Tesla Looks To Expand Production Facilities Across Globe

By · August 22, 2013

TeslaFremont

With sales of its Model S on the rise and more models on the way, Tesla CEO Elon Musk told told Bloombergthat the company is looking to build factories in Europe and Asia in order to increase Tesla’s production capabilities.

A possible expansion anticipates the launch of a more affordable, smaller Tesla electric car. Planned as Tesla’s third production car, the vehicle will feature a range of about 200 miles, and is expected to sell for as low as $35,000, making it the most affordable Tesla yet. Built on an all-new third-generation Tesla chassis, Tesla’s recent trademark registrations indicate that it will be called the Tesla Model E. Of course, the Model E—or whatever it will be called —won’t arrive for at least another two years.

In the meantime, Tesla will be busy: the company plans to produce more than 20,000 Model S sedans in California this year, with hopes to double that figure for 2014. Next year, Tesla will also begin production of the Model X luxury SUV at its Fremont, Calif. plant. Built on the same platform as the Model S, the SUV will features similar performance to Tesla’s first mass-produced car, but includes seating for seven adults, two powerful electric motors for all-wheel drive, and iconic falcon-wing doors.

While these figures likely represent only a fraction of the 500,000 cars per year Tesla’s Fremont factory is capable of producing, Musk said additional factories will be needed to make Tesla’s affordable future EV. “Certainly, within five years we’ll have our mass-market electric car available,” Musk said. “We’ll start seeing hundreds of thousands of electric cars going to market every year.”

To prepare for that, Tesla is keen to follow the lead of other major auto manufacturers and build cars close to the markets where they will be sold. And that means building additional plants in Europe and Asia. “We’ll try to locate those close to where people are, close to where the customers are, to minimize the logistics costs of getting the car to them,” Musk explained. “I think long term you can see Tesla establishing factories in Europe, in other parts of the U.S. and in Asia.”

It’s not clear if Musk intends each regional factory to manufacture cars and parts from raw materials, as is done in Fremont, or simply assemble vehicles in its markets. Tesla’s first car, the limited-production two-seat Roadster, was assembled in California with a chassis built in Norfolk, England, while European versions were assembled in Europe with powertrains sent from California. (Tesla recently opened a small facility in the Netherlands to assemble Californian-made Model S parts for European-market cars.)

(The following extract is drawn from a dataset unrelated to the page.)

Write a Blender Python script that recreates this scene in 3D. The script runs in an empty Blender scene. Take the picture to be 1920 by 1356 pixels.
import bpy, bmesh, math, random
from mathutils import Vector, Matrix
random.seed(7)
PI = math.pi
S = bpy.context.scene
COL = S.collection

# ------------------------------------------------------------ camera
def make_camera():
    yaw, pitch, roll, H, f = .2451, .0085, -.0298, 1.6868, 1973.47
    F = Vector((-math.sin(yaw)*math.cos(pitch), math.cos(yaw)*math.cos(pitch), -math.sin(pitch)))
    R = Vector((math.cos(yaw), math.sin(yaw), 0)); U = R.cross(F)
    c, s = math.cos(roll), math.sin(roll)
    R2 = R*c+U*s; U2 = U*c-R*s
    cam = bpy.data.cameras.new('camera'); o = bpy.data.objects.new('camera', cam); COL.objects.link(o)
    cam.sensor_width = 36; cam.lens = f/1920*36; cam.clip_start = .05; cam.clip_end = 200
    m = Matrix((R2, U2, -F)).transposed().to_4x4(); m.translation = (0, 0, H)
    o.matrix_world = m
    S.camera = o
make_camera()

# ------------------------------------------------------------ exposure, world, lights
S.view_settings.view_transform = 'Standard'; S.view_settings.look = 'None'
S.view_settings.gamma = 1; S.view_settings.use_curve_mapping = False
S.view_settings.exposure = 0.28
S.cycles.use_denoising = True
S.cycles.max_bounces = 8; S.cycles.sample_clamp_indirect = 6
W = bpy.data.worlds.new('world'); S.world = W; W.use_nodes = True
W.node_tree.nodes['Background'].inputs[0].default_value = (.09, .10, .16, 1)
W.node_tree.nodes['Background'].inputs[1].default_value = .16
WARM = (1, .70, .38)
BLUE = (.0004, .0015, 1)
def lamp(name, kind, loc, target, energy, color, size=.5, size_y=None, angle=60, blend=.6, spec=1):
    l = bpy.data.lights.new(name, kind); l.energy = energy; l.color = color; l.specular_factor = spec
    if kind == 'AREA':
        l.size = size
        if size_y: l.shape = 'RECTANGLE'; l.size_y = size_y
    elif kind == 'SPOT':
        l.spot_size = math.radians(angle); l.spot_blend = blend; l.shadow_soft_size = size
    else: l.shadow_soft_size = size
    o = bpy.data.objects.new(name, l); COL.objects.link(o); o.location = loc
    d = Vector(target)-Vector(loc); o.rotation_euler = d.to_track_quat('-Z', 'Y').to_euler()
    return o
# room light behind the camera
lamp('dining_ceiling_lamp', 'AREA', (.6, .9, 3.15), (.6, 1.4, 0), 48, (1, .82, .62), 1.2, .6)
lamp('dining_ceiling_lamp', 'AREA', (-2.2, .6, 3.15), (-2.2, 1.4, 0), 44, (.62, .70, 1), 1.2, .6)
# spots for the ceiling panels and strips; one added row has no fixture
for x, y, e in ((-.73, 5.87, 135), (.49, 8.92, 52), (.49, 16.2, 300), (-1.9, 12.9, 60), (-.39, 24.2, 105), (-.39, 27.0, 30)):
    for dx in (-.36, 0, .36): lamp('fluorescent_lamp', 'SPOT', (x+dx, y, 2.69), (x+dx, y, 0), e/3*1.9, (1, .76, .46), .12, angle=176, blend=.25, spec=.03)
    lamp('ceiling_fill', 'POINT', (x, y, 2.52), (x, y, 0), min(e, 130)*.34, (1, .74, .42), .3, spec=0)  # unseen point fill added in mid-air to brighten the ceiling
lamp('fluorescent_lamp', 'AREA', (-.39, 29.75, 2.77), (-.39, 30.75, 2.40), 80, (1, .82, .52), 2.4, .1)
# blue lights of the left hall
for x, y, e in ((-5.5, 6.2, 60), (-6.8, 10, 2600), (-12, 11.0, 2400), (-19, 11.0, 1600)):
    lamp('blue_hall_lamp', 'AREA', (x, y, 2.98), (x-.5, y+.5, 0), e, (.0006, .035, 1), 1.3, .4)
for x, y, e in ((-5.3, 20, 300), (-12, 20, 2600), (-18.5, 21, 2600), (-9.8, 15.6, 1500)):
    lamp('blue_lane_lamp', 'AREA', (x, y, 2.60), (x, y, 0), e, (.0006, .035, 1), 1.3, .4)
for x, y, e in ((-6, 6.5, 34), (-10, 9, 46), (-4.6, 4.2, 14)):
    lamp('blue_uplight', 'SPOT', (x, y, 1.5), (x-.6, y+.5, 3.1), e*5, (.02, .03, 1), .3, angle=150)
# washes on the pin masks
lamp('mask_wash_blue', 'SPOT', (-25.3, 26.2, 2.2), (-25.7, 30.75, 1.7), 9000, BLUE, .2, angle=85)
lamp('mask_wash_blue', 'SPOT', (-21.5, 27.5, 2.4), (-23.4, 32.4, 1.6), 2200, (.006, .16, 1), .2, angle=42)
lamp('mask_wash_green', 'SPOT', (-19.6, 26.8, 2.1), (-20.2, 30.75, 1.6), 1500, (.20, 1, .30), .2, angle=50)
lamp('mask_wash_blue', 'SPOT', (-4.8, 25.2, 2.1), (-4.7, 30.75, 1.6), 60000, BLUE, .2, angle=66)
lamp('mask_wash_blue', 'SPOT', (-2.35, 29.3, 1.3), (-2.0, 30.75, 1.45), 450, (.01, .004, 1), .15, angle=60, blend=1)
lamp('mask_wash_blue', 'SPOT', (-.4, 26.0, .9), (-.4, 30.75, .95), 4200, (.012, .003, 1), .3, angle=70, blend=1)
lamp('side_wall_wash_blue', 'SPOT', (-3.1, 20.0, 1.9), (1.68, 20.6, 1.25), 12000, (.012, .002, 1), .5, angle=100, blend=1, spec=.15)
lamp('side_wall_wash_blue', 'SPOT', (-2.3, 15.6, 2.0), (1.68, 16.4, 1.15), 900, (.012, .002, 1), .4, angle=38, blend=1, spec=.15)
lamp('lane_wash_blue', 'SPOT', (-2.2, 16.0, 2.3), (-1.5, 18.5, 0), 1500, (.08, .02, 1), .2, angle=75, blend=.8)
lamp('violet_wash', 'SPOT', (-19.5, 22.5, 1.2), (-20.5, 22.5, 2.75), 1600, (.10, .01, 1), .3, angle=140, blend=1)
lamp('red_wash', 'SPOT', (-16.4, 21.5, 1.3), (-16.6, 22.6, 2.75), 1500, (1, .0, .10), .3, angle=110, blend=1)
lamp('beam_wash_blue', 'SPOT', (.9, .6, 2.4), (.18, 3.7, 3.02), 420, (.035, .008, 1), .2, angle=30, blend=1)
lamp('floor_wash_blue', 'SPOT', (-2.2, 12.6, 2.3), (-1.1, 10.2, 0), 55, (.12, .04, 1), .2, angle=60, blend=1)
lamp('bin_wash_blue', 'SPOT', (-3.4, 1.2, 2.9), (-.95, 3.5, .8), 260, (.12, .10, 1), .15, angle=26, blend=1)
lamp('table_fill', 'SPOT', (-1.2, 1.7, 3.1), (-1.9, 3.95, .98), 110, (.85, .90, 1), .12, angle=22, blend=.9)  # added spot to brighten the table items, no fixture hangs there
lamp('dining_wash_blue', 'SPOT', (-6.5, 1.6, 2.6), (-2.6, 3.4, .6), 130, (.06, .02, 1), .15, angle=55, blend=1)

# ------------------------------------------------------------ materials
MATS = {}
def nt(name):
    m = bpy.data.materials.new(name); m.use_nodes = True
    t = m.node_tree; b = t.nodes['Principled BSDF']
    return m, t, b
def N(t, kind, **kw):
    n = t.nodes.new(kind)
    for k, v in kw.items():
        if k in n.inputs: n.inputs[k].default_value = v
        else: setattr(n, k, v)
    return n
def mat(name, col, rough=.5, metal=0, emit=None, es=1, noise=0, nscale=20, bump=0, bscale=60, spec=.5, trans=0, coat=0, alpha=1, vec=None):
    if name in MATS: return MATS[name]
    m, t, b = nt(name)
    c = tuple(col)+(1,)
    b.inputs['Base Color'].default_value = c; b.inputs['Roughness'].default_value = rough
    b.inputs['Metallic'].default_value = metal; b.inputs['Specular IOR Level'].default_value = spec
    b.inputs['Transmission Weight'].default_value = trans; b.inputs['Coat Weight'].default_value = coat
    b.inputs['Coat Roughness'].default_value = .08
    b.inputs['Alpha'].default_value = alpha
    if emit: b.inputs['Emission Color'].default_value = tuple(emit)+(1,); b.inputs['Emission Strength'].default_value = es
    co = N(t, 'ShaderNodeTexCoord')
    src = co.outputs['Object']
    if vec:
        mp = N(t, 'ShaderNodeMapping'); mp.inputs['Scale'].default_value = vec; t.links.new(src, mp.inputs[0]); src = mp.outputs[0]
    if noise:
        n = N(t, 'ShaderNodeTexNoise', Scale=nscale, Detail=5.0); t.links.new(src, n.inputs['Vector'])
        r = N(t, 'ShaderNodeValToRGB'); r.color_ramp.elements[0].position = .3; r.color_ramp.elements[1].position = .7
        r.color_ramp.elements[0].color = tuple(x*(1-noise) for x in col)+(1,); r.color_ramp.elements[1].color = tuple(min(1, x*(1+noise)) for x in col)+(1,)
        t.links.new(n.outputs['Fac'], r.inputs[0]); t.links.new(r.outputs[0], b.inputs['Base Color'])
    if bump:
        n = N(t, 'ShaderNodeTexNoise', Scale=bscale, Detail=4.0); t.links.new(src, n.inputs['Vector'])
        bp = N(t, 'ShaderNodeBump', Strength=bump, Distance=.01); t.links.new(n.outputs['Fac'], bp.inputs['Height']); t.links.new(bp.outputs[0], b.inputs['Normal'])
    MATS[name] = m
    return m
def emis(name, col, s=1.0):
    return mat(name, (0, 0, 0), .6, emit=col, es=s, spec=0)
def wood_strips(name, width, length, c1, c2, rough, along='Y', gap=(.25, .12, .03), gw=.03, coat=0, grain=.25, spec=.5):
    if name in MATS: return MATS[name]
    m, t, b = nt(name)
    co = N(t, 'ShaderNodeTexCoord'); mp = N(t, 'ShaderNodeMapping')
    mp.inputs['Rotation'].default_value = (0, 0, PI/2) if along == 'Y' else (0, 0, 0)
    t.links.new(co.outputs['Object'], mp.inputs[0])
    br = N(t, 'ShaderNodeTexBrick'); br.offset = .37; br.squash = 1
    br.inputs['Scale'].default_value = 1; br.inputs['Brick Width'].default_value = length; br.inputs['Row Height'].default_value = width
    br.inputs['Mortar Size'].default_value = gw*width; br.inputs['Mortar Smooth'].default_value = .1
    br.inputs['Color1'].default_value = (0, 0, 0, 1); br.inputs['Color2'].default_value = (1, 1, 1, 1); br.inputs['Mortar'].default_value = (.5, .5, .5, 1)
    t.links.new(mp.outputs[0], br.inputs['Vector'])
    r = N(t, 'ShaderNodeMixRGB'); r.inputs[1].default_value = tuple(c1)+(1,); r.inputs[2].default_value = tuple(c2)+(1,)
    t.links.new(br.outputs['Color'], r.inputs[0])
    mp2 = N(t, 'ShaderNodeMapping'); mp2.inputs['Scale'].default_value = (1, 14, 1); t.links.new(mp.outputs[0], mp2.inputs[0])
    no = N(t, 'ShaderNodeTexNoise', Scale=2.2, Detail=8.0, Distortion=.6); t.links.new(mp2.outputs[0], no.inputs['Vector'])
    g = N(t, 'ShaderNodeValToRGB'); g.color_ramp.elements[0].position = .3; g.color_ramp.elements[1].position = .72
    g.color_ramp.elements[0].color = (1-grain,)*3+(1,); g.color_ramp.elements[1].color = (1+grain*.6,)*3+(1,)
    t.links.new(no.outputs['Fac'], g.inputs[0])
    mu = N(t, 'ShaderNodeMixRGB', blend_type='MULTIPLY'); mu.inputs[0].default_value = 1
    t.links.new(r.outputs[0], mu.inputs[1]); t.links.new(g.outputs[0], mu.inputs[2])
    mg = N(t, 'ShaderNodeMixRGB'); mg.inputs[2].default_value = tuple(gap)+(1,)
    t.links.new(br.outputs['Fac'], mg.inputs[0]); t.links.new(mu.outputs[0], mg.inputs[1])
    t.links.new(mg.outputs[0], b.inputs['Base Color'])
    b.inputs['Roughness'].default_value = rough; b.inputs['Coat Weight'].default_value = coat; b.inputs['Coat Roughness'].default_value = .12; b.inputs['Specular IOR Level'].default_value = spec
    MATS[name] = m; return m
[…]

Tesla's evolving manufacturing process isn’t new or unusual in the automotive industry: car companies around the world produce and assemble their cars to reduce shipping costs, as well as emissions. However, electric car manufacturing, with its unique components, can require long and sprawling supply chains.

Musk hasn’t detailed where factories will be built, or when. But one thing is clear: Tesla is expecting to encroach upon markets currently dominated by major car companies like Ford, General Motors, Nissan, Toyota, and Volkswagen.